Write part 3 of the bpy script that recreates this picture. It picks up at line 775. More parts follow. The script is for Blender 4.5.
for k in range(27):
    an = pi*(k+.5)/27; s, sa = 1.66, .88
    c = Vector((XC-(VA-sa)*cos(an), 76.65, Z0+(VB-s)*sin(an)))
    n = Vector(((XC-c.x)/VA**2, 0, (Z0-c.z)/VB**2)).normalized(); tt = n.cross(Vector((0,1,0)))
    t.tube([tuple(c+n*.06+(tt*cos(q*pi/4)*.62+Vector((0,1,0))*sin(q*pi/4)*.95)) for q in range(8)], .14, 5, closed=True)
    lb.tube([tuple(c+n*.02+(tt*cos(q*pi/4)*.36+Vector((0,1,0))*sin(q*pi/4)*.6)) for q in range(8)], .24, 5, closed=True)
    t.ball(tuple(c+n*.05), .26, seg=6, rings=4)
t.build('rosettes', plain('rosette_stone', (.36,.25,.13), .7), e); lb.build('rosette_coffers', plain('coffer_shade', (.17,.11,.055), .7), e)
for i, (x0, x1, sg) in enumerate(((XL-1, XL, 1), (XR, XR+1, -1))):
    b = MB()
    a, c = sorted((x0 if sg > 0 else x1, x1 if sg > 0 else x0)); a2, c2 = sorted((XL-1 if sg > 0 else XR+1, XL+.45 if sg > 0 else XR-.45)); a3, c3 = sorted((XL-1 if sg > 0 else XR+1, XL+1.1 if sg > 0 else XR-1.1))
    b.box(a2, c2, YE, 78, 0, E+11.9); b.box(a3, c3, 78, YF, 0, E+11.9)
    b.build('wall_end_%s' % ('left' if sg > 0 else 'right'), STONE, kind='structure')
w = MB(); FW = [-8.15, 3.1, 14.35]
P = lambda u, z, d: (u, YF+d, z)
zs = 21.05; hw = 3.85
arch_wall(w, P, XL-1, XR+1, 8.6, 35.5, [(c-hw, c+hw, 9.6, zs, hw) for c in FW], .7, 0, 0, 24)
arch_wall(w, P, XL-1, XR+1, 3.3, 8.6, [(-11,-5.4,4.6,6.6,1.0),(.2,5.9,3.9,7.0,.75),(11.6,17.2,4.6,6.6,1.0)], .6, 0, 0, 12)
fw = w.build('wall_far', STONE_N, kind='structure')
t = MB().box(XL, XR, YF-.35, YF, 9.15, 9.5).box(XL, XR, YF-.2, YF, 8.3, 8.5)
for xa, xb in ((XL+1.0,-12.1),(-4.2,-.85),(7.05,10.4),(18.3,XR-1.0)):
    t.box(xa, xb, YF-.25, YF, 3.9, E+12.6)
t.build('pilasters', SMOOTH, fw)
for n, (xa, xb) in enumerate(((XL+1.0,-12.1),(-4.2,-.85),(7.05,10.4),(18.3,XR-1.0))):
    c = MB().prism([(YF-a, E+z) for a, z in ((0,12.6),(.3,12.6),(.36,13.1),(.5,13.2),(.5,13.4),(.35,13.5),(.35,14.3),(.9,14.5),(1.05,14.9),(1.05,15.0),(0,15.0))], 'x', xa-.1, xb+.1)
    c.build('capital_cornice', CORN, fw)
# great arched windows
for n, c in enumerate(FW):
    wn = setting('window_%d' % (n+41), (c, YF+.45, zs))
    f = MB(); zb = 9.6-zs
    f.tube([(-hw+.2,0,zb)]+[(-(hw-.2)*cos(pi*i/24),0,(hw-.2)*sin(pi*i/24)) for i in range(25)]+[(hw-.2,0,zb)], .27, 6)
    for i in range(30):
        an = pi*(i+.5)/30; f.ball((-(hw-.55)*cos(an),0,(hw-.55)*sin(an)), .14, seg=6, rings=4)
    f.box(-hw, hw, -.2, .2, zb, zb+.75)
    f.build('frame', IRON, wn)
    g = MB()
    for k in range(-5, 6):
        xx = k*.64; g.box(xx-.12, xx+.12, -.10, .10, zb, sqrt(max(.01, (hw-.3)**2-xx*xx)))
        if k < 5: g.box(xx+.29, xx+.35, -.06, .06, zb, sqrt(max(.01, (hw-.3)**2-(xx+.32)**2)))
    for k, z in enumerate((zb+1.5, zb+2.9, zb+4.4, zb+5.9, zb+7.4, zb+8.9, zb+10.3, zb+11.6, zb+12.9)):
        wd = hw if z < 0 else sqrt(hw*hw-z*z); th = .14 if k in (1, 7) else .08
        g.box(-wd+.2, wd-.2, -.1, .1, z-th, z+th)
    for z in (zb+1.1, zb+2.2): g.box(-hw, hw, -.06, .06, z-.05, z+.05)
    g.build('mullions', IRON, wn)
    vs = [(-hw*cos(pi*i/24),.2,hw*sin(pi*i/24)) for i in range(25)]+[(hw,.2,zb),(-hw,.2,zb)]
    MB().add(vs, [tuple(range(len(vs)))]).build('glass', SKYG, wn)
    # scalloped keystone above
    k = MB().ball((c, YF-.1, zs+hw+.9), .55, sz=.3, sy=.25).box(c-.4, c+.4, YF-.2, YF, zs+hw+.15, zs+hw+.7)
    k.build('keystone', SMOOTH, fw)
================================
Copy all of the material word for word.

Write part 3 of the bpy script that recreates this picture. It picks up at line 775. More parts follow. The script is for Blender 4.5.
for k in range(27):
    an = pi*(k+.5)/27; s, sa = 1.66, .88
    c = Vector((XC-(VA-sa)*cos(an), 76.65, Z0+(VB-s)*sin(an)))
    n = Vector(((XC-c.x)/VA**2, 0, (Z0-c.z)/VB**2)).normalized(); tt = n.cross(Vector((0,1,0)))
    t.tube([tuple(c+n*.06+(tt*cos(q*pi/4)*.62+Vector((0,1,0))*sin(q*pi/4)*.95)) for q in range(8)], .14, 5, closed=True)
    lb.tube([tuple(c+n*.02+(tt*cos(q*pi/4)*.36+Vector((0,1,0))*sin(q*pi/4)*.6)) for q in range(8)], .24, 5, closed=True)
    t.ball(tuple(c+n*.05), .26, seg=6, rings=4)
t.build('rosettes', plain('rosette_stone', (.36,.25,.13), .7), e); lb.build('rosette_coffers', plain('coffer_shade', (.17,.11,.055), .7), e)
for i, (x0, x1, sg) in enumerate(((XL-1, XL, 1), (XR, XR+1, -1))):
    b = MB()
    a, c = sorted((x0 if sg > 0 else x1, x1 if sg > 0 else x0)); a2, c2 = sorted((XL-1 if sg > 0 else XR+1, XL+.45 if sg > 0 else XR-.45)); a3, c3 = sorted((XL-1 if sg > 0 else XR+1, XL+1.1 if sg > 0 else XR-1.1))
    b.box(a2, c2, YE, 78, 0, E+11.9); b.box(a3, c3, 78, YF, 0, E+11.9)
    b.build('wall_end_%s' % ('left' if sg > 0 else 'right'), STONE, kind='structure')
w = MB(); FW = [-8.15, 3.1, 14.35]
P = lambda u, z, d: (u, YF+d, z)
zs = 21.05; hw = 3.85
arch_wall(w, P, XL-1, XR+1, 8.6, 35.5, [(c-hw, c+hw, 9.6, zs, hw) for c in FW], .7, 0, 0, 24)
arch_wall(w, P, XL-1, XR+1, 3.3, 8.6, [(-11,-5.4,4.6,6.6,1.0),(.2,5.9,3.9,7.0,.75),(11.6,17.2,4.6,6.6,1.0)], .6, 0, 0, 12)
fw = w.build('wall_far', STONE_N, kind='structure')
t = MB().box(XL, XR, YF-.35, YF, 9.15, 9.5).box(XL, XR, YF-.2, YF, 8.3, 8.5)
for xa, xb in ((XL+1.0,-12.1),(-4.2,-.85),(7.05,10.4),(18.3,XR-1.0)):
    t.box(xa, xb, YF-.25, YF, 3.9, E+12.6)
t.build('pilasters', SMOOTH, fw)
for n, (xa, xb) in enumerate(((XL+1.0,-12.1),(-4.2,-.85),(7.05,10.4),(18.3,XR-1.0))):
    c = MB().prism([(YF-a, E+z) for a, z in ((0,12.6),(.3,12.6),(.36,13.1),(.5,13.2),(.5,13.4),(.35,13.5),(.35,14.3),(.9,14.5),(1.05,14.9),(1.05,15.0),(0,15.0))], 'x', xa-.1, xb+.1)
    c.build('capital_cornice', CORN, fw)
# great arched windows
for n, c in enumerate(FW):
    wn = setting('window_%d' % (n+41), (c, YF+.45, zs))
    f = MB(); zb = 9.6-zs
    f.tube([(-hw+.2,0,zb)]+[(-(hw-.2)*cos(pi*i/24),0,(hw-.2)*sin(pi*i/24)) for i in range(25)]+[(hw-.2,0,zb)], .27, 6)
    for i in range(30):
        an = pi*(i+.5)/30; f.ball((-(hw-.55)*cos(an),0,(hw-.55)*sin(an)), .14, seg=6, rings=4)
    f.box(-hw, hw, -.2, .2, zb, zb+.75)
    f.build('frame', IRON, wn)
    g = MB()
    for k in range(-5, 6):
        xx = k*.64; g.box(xx-.12, xx+.12, -.10, .10, zb, sqrt(max(.01, (hw-.3)**2-xx*xx)))
        if k < 5: g.box(xx+.29, xx+.35, -.06, .06, zb, sqrt(max(.01, (hw-.3)**2-(xx+.32)**2)))
    for k, z in enumerate((zb+1.5, zb+2.9, zb+4.4, zb+5.9, zb+7.4, zb+8.9, zb+10.3, zb+11.6, zb+12.9)):
        wd = hw if z < 0 else sqrt(hw*hw-z*z); th = .14 if k in (1, 7) else .08
        g.box(-wd+.2, wd-.2, -.1, .1, z-th, z+th)
    for z in (zb+1.1, zb+2.2): g.box(-hw, hw, -.06, .06, z-.05, z+.05)
    g.build('mullions', IRON, wn)
    vs = [(-hw*cos(pi*i/24),.2,hw*sin(pi*i/24)) for i in range(25)]+[(hw,.2,zb),(-hw,.2,zb)]
    MB().add(vs, [tuple(range(len(vs)))]).build('glass', SKYG, wn)
    # scalloped keystone above
    k = MB().ball((c, YF-.1, zs+hw+.9), .55, sz=.3, sy=.25).box(c-.4, c+.4, YF-.2, YF, zs+hw+.15, zs+hw+.7)
    k.build('keystone', SMOOTH, fw)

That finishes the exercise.